After Boston, Putin Faces Questions About U.S. Visas on Call-In Show

File Photo of Boston Bombings Aftermath with Ambulance and Security Personnel

(Moscow Times – themoscowtimes.com – April 22, 2013) Russians want to ask President Vladimir Putin on his televised call-in show this week about whether they will face U.S. visa restrictions after the Boston bombing attacks and why he is cracking down on his critics.

Those are among the 28 most frequently asked questions that have been submitted by telephone and e-mail ahead of the call-in show on Thursday, according to the website for the show.

The nature of the questions, which are pre-screened and pre-selected, suggest that this year’s annual show this might contain more bite than previous shows, which were carefully orchestrated.

A burning question for Russians is whether U.S. visas might be restricted in view of the fact that two ethnic Chechen brothers have been implicated in the April 15 bombings at the Boston Marathon that killed three people and injured more than 180.

The bombing suspects had lived in the U.S. for about decade, and one of them had received U.S. citizenship last fall.

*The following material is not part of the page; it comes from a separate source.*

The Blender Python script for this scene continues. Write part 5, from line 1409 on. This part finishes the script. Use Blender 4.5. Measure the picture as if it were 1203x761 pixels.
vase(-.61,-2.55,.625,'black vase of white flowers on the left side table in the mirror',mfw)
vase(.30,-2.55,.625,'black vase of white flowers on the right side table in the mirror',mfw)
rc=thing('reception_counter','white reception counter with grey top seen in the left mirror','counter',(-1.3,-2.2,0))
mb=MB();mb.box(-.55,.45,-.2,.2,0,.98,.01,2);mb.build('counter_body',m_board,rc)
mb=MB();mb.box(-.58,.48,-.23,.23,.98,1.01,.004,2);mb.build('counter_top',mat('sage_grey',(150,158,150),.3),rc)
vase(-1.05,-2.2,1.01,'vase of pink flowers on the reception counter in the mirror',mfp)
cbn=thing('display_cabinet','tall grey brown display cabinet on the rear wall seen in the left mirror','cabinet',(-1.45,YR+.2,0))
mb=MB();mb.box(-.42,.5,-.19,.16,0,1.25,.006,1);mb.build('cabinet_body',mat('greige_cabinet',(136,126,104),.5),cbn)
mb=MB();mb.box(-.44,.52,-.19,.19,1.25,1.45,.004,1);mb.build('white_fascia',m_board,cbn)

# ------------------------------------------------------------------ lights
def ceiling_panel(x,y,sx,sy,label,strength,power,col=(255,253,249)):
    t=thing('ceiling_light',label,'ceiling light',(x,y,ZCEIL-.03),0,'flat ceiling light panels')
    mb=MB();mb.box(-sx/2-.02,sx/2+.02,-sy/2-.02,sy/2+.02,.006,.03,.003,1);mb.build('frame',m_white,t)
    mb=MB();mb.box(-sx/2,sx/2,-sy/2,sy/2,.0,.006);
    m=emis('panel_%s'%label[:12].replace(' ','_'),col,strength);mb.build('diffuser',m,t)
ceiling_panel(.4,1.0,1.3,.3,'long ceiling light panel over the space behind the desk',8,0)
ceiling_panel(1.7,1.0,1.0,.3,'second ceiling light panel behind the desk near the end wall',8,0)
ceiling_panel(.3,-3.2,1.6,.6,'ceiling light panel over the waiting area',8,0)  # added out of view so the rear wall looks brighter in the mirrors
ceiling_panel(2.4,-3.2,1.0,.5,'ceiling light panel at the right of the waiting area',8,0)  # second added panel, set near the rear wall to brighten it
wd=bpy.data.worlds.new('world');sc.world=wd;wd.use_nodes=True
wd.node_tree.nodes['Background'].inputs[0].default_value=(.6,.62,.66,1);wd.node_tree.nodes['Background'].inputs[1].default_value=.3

The U.S. has not said what impact the bombings might have on its visa policy.

But Putin has made visa-free travel with the U.S. and European countries a priority of his time in office.

After two years of negotiations, the U.S. and Russia eased visa rules last fall to allow tourists, businesspeople and others to receive three-year, multi-entry visas. The new rules are the most liberal that Russia has with any Western nation and the envy of many countries.

Among the other questions that Russians want to raise to Putin on Thursday are their concerns about the prosecution of dissent, asking about the reason for jailing the Pussy Riot musicians and participants of an anti-government protest on Bolotnaya Ploshad last May, and condemning “shameful trials” against late Hermitage lawyer Sergei Magnitsky and political opposition leader Alexei Navalny.

People also are asking how to make street protests effective and for the names of nongovernmental organizations accused by Putin of being financed from abroad.

In addition, Russians are displeased with the lack of independent courts and the failure of authorities to arrest former Defense Minister Anatoly Serdyukov and his aide Yevgenia Vasilyeva in an ongoing embezzlement investigation.

Other issues that worry Russians are bad roads; the growing gap between the rich and the poor, and whether this might lead to a “social explosion”; the “impossibility” for university graduates to find a job consistent with their education; small salaries and social allowances; the commercialization of education; the absence of support for small business; rising utility costs; and illegal migrants.

This year, the Kremlin has changed the way that citizens are chosen to pose questions on air. Instead of taking whoever is present in a factory or on the street, the questioners will be divided by occupation, such as cultural figures, researchers, war veterans and students, Putin’s spokesman Dmitry Peskov told Rossia 24 television on Monday.

Three national TV channels ­ Channel One, Rossia 1 and Rossia 24 ­ as well as the radio stations Mayak, Vesti FM and Radio Rossiya radio will offer a live broadcast of the show, which starts at noon.

The call-in shows have lasted three to four hours in the past.